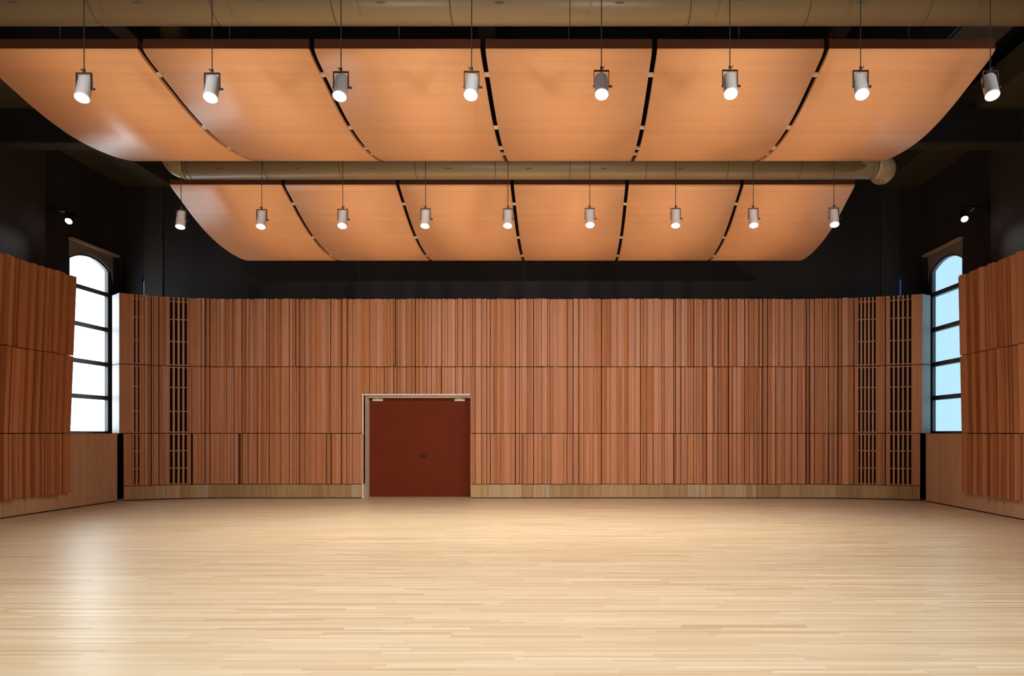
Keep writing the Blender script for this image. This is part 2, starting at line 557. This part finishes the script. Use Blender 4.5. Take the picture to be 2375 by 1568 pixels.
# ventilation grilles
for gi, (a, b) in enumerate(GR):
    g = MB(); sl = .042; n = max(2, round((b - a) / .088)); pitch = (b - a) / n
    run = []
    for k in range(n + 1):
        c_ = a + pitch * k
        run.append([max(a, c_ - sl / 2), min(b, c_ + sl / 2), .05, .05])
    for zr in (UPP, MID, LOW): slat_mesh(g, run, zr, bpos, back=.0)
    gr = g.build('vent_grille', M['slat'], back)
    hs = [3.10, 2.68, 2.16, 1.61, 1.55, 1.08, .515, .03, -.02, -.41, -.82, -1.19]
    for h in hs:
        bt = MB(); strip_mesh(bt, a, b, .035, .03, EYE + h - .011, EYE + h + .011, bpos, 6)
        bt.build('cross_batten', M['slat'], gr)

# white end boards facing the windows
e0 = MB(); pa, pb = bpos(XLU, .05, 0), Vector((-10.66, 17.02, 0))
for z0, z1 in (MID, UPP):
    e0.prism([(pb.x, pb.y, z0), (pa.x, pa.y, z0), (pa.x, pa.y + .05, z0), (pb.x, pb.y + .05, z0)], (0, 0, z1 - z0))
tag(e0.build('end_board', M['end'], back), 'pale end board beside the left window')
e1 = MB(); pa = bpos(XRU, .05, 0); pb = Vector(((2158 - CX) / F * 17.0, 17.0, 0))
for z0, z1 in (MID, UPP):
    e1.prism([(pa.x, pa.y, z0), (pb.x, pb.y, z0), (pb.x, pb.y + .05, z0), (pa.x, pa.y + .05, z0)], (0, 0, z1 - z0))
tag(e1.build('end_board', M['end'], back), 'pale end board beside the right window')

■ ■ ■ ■

* **Challenge**: Reproduce the material word for word, minus the images.

* **Final result**:
Keep writing the Blender script for this image. This is part 2, starting at line 557. This part finishes the script. Use Blender 4.5. Take the picture to be 2375 by 1568 pixels.
# ventilation grilles
for gi, (a, b) in enumerate(GR):
    g = MB(); sl = .042; n = max(2, round((b - a) / .088)); pitch = (b - a) / n
    run = []
    for k in range(n + 1):
        c_ = a + pitch * k
        run.append([max(a, c_ - sl / 2), min(b, c_ + sl / 2), .05, .05])
    for zr in (UPP, MID, LOW): slat_mesh(g, run, zr, bpos, back=.0)
    gr = g.build('vent_grille', M['slat'], back)
    hs = [3.10, 2.68, 2.16, 1.61, 1.55, 1.08, .515, .03, -.02, -.41, -.82, -1.19]
    for h in hs:
        bt = MB(); strip_mesh(bt, a, b, .035, .03, EYE + h - .011, EYE + h + .011, bpos, 6)
        bt.build('cross_batten', M['slat'], gr)

# white end boards facing the windows
e0 = MB(); pa, pb = bpos(XLU, .05, 0), Vector((-10.66, 17.02, 0))
for z0, z1 in (MID, UPP):
    e0.prism([(pb.x, pb.y, z0), (pa.x, pa.y, z0), (pa.x, pa.y + .05, z0), (pb.x, pb.y + .05, z0)], (0, 0, z1 - z0))
tag(e0.build('end_board', M['end'], back), 'pale end board beside the left window')
e1 = MB(); pa = bpos(XRU, .05, 0); pb = Vector(((2158 - CX) / F * 17.0, 17.0, 0))
for z0, z1 in (MID, UPP):
    e1.prism([(pa.x, pa.y, z0), (pb.x, pb.y, z0), (pb.x, pb.y + .05, z0), (pa.x, pa.y + .05, z0)], (0, 0, z1 - z0))
tag(e1.build('end_board', M['end'], back), 'pale end board beside the right window')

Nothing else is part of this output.